Their lawsuit, Anderson v. Griswold, challenged Trump’s ballot eligibility under a procedure in Colorado election law typically used to adjudicate disputes over candidate residency requirements or irregularities in party nominating assemblies. At times, the two-week trial in Denver District Court closely resembled the proceedings of the U.S. House of Representatives’ select Jan. 6 committee, complete with dramatic video exhibits of Trump’s election-denying rhetoric and the mob’s attacks on Capitol police officers.

“We conclude that the foregoing evidence, the great bulk of which was undisputed at trial, established that President Trump engaged in insurrection,” the Colorado Supreme Court ruled. “President Trump’s direct and express efforts, over several months, exhorting his supporters to march to the Capitol to prevent what he falsely characterized as an alleged fraud on the people of this country were indisputably overt and voluntary.”

“Moreover, the evidence amply showed that President Trump undertook all these actions to aid and further a common unlawful purpose that he himself conceived and set in motion: prevent Congress from certifying the 2020 presidential election and stop the peaceful transfer of power,” the majority’s opinion continued.

Three dissenting justices on the court did not directly dispute that finding, arguing instead that the case’s accelerated timeline violated due process or that Section 3 requires an act of Congress to be enforced.

The court’s seismic majority opinion was the first of its kind in the nation’s history.
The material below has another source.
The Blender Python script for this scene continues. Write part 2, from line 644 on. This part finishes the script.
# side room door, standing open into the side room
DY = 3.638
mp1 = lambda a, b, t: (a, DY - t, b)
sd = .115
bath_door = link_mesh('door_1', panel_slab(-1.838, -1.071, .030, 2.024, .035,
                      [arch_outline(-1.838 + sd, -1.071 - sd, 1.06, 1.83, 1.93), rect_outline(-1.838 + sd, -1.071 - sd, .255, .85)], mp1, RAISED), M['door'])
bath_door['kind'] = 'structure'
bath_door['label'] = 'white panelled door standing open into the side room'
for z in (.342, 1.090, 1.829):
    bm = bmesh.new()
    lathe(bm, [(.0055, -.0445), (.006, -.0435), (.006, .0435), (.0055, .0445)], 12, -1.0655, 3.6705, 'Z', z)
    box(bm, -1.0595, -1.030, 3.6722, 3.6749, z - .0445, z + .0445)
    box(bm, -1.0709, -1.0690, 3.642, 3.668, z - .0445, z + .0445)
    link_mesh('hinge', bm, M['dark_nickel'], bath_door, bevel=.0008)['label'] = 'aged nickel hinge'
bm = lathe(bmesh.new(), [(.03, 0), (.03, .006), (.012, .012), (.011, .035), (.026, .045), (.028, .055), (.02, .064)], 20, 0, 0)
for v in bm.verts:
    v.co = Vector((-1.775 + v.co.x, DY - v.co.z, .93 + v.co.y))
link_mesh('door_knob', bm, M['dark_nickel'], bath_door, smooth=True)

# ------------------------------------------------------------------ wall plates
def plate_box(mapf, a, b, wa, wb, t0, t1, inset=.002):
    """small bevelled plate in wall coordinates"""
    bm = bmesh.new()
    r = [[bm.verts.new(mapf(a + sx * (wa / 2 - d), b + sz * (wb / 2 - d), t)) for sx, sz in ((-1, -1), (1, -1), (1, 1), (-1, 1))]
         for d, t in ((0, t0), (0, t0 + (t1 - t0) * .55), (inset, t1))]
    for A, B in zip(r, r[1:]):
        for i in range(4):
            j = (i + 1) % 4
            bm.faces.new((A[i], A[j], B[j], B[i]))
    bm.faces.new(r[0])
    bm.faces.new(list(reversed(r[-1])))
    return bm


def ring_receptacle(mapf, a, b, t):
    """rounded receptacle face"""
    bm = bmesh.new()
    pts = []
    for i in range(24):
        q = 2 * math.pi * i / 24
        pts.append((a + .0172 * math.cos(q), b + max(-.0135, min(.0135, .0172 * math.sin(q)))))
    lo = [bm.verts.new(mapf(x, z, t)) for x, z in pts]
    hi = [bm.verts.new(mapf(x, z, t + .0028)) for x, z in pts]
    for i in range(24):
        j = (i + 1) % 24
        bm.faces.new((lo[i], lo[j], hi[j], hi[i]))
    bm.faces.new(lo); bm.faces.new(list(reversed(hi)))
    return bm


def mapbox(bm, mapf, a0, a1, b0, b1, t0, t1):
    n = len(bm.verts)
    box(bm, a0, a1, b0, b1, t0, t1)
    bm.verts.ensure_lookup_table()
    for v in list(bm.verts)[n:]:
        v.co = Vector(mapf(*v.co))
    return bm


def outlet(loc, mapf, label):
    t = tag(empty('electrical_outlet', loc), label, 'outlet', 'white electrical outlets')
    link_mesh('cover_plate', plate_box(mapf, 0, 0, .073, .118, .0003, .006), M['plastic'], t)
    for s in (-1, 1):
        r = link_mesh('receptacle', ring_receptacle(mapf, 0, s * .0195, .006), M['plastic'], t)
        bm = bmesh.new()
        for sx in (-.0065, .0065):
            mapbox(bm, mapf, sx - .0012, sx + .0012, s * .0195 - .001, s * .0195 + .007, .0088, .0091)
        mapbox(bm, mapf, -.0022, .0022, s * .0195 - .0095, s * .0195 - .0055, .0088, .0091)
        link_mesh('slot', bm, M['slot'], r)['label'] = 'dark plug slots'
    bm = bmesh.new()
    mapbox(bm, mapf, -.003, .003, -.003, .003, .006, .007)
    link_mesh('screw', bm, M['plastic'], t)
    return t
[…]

It was followed just 10 days later by Maine Secretary of State Shenna Bellows’ order declaring Trump ineligible on the same grounds. The rulings became subject of intense criticism — not only from Trump allies, but also from centrist and liberal commentators who worried about the consequences of barring a presidential frontrunner from the ballot.

The ruling would not last. Indeed, it never technically went into effect, since the court stayed its order pending Trump’s inevitable appeal of the case to the U.S. Supreme Court.

In February 2024, the nation’s highest court heard the case, renamed Trump v. Anderson, amid a growing cloud of distrust of the court felt by many Americans in the wake of its 2022 decision to overturn Roe v. Wade. Three of the court’s six conservative justices had been appointed by Trump himself, and in a Fox News appearance prior to oral arguments in the case, Alina Habba, an attorney representing Trump, said it was a “slam dunk” that the court would rule in Trump’s favor.

“People like (Justice Brett) Kavanaugh, who the president fought for, who the president went through hell to get into place, he’ll step up,” Habba said.

In a unanimous ruling, Supreme Court justices sided with Trump on March 4, 2024, citing the “disruption” and “chaos” that would ensue if states were allowed to enforce the Section 3 against federal candidates.

“Because the Constitution makes Congress, rather than the States, responsible for enforcing Section 3 (of the 14th Amendment) against federal officeholders and candidates, we reverse,” justices wrote in an unsigned, “per curiam” opinion.

One day later, Trump won Colorado’s GOP presidential primary with 63.5% of the vote, en route to his victory in the 2024 presidential election.

Hours after being sworn in for his second term, Trump issued pardons to more than 1,500 people who had been charged with crimes related to the Jan. 6 insurrection, including 608 defendants who faced charges of assaulting, resisting or impeding law enforcement. Nearly a third of those used a dangerous or deadly weapon.

Earlier this month, Trump’s Department of Justice announced the creation of a $1.8 billion fund that will pay out compensation to so-called victims of “weaponization and lawfare,” a group that is widely expected to include Jan. 6 insurrectionists.